Just When I Thought You Didn’t Like Me

Just When I Thought You Didn't Like Me

We are prepared for insults, but compliments leave us baffled. – Mason Cooley

Often I assume that people think the worst about me.  Instead of seeing me as a person, others snicker or gasp in disgust at me and my problems.  Not only does this scare me away from making friends, it also causes me to doubt current relationships.

Does this ever happen for you?  My head tells me so many different critiques.  Boys sneer at me as ugly and fat while girls fear being associated with me.  No one thinks that I deserve to eat.  My boss wants to fire me and all my teachers view me as a stupid kid who talks to much.  To put it briefly, I fear that everyone hates me but is too kind to say anything.

Worrying about all of these opinions quickly becomes draining.  Slowly, through my recovery, I have gained confidence and hope that others will accept me even with my flaws.  Yet, I still doubt this.  The more I interact with others, the more this intense fear increases.

However, the last few days I have been bombard with messages of love from many people.  Many of these interactions seem normal to others.  But to me, they meant a great deal although they frighten me as well.

First, a dear friend at school walked with me and listened to me between classes.  At the end, Celine (yes you, wonderful!) nudged me playfully.  “I like being friends with you.  We’re pretty cool together.”  Those words are so simple but they hit right into my heart.  A girl who is funny, beautiful, talented, kind, and smart considered me her friend!  Honestly, I could not stop smiling for the next hour.

Then, the professor who is in charge of the student newspaper sent me an email.  After telling me how great the website looked, he urged me not to push myself too far.  “One of the goals of this semester is not to kill Anna Rose.”  Just the fact that he enjoyed my work yet cared about my well-being meant a great deal.  Plenty of other things need priority time for him but he decided to remind me of my potential while addressing my tendency to perfectionism.
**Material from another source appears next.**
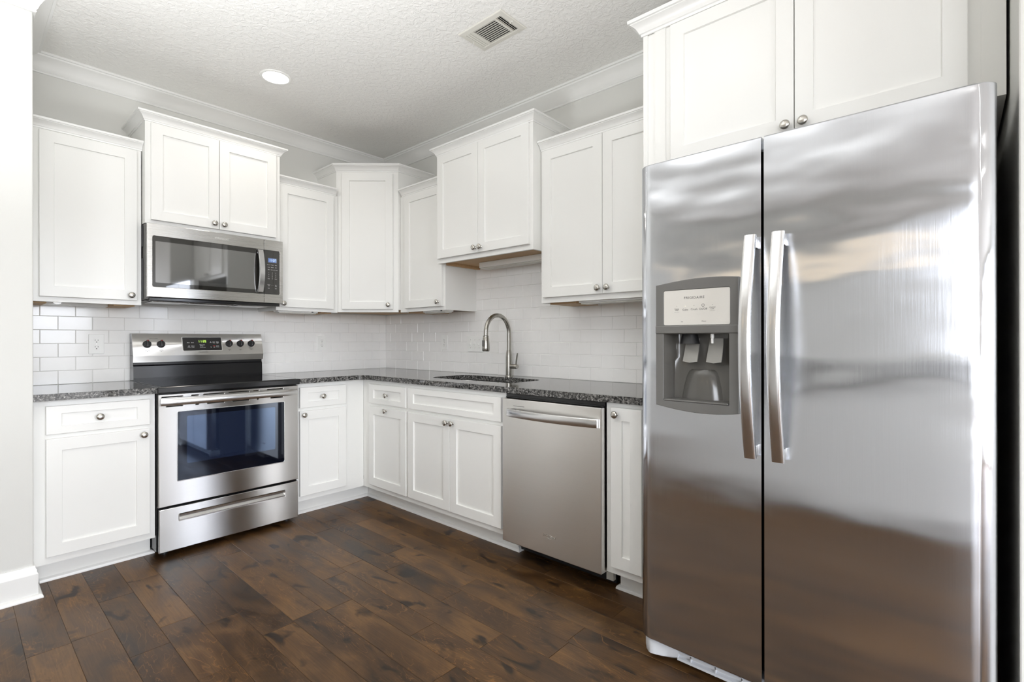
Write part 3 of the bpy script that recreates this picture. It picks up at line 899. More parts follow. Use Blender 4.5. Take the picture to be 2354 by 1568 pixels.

Finally, at work last night, my boss sang a little ditty for me a few times.  Although silly, the words made me smile and blush each time.  “Who’s the best young lady in the whole wide world?  Anna Rose, Anna Rose, Anna Rose!”  With his thick Greek accent and huge grin, I knew that he not only was being silly but also wanted to make me feel happy.

Although simple, these three people reached out and let me know that they cared about me.  Instead of closing them off, I allowed myself to be vulnerable.  Why would these wonderful people who I deeply respect and love lie to me?

Suddenly, I realized that I cannot both uphold a positive image of them and believe that they secretly hate me.  By saying that they are simply being nice or leading me on, I am calling these people liars.  Not only am I degrading myself, I am also tarnishing their image.  They certainly deserve more respect and trust than that.

Thus, I decided to try something new by accepting their compliments.  Guilt and self-loathing still whisper that I am not worth praise.  However, this choice opens me up to being honest with others and allowing self-compassion into my life.  Perhaps one day, I will even be able to see those same positive qualities that they see in me today.


2 thoughts on “Just When I Thought You Didn’t Like Me

  1. Johanna says:

    Good for you! What you describe at first about worrying what people think, saddens me. I think a lot of women feel that way, and they really shouldn’t! I’ve actually come a long way but I still have my downs. I wish every girl could do what you did!